Any concept that it “takes hundreds of years” requires that the earth has a predictable system response that is not chaotic. If so, then the system response to any impulse is centuries long and predictions can be made from historical impulses already in the system. Fourier Analysis can be done on such a system —- provided you have the data of long enough to deconvolve a system response from known inputs. We don’t, not if the system response is centuries long.
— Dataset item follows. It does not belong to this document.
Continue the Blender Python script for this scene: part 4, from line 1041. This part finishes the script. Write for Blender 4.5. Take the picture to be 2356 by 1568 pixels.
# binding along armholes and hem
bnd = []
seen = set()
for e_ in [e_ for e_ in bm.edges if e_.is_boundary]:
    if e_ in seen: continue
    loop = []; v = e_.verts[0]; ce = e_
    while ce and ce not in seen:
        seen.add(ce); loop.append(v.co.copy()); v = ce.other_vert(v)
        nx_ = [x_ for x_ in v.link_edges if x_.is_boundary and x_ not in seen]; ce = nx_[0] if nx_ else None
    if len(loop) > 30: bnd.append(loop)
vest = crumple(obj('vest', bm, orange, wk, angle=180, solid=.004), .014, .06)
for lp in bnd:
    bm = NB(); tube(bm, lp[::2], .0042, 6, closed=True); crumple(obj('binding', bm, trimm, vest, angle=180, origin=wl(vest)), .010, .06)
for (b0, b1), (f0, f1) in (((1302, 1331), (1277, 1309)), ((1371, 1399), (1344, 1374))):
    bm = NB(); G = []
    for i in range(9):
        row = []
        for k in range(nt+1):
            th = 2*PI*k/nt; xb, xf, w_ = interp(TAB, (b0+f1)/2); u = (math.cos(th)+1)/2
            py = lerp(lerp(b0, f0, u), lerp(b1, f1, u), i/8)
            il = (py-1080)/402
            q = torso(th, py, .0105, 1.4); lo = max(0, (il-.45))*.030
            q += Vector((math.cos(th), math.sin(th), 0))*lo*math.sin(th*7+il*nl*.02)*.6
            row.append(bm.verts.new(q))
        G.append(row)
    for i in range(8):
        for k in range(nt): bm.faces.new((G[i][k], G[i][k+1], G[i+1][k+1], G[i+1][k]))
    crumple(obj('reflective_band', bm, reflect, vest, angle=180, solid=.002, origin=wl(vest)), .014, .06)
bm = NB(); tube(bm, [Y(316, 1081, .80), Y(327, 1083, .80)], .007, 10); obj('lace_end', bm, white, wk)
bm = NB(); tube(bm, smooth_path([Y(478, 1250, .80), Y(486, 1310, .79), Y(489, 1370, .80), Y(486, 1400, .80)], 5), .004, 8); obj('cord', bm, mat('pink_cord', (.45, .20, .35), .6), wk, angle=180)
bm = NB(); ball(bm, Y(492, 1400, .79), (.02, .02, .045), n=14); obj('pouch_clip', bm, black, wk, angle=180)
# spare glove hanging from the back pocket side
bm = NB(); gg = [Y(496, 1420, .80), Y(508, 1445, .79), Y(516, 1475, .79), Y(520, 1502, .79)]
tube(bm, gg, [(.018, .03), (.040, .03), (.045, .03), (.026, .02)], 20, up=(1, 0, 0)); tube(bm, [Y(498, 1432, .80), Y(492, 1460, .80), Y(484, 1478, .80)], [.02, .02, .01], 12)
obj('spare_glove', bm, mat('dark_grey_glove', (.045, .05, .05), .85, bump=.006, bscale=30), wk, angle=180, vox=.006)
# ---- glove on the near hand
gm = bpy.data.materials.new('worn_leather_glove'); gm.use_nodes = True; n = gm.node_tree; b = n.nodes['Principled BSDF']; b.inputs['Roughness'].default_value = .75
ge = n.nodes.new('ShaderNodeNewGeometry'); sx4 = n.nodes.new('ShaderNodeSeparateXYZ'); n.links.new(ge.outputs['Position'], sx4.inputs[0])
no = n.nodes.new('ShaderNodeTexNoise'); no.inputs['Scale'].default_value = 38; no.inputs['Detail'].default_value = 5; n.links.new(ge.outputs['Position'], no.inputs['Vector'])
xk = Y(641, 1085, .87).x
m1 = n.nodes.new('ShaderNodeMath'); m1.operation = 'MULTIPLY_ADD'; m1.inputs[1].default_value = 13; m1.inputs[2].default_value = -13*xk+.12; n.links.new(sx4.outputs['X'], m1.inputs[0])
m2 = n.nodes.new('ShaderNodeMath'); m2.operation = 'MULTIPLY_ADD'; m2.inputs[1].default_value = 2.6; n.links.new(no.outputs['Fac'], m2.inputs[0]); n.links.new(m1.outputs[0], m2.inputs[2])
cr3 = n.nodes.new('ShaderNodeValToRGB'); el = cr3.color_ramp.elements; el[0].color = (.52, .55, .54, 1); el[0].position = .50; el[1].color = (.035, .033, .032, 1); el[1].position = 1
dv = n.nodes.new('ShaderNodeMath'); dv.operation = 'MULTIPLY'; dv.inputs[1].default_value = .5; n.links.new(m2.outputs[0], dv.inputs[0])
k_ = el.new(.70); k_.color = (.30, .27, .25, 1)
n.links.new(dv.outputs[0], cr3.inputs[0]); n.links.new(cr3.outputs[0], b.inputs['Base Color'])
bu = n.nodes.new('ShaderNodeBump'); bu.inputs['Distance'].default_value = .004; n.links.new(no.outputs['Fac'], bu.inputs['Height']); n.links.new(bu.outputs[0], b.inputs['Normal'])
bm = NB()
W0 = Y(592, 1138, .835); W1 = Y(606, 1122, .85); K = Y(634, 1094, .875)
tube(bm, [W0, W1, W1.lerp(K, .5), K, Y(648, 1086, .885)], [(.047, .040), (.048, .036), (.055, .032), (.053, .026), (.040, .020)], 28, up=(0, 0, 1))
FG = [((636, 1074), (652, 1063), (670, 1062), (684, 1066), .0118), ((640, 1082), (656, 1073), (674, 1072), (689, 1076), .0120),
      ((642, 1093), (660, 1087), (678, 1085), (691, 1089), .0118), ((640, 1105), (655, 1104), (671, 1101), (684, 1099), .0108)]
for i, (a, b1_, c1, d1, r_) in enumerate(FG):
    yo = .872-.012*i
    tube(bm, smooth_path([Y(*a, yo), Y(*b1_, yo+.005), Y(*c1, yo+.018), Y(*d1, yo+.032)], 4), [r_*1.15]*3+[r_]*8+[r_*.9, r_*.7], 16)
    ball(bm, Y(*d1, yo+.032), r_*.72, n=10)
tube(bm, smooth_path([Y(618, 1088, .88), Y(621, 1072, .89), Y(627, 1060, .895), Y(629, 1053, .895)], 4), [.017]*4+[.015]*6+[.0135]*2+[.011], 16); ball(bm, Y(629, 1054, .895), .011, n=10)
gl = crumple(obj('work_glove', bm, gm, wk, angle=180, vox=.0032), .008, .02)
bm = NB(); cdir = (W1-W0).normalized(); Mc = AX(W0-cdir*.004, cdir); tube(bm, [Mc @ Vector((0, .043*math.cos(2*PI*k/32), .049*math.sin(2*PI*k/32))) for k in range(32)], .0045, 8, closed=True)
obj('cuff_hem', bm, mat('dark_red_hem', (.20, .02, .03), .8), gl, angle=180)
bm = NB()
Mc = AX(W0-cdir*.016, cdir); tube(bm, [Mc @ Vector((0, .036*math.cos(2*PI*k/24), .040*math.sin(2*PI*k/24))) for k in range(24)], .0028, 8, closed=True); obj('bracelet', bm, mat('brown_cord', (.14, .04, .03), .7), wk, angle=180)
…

On the other hand, if this were true, then missing the pause is doubly embarrassing. The only explanation is that the pause is the result of a system response that derives from impulses as far back as the LIA. The further means that any action taken by us today to mitigate climate change won’t have much effect for hundreds of years. Try selling that to the world.
Conversely, if the climate is chaotic, largely unpredictable, and Fourier Analysis is a waste of time, then statements like “takes hundreds of years to occur” are blather. The climate can turn on a dime. Or not. No matter what the world does.
Other possibilities present the IPCC with other problems. The system response is decades long, but GHG is not a primary driver, it is something else. Oops. Or the system response is predictable and short … again the pause shows that CO2 sensitivity is tiny to insignificant with other significant factors unrecognized.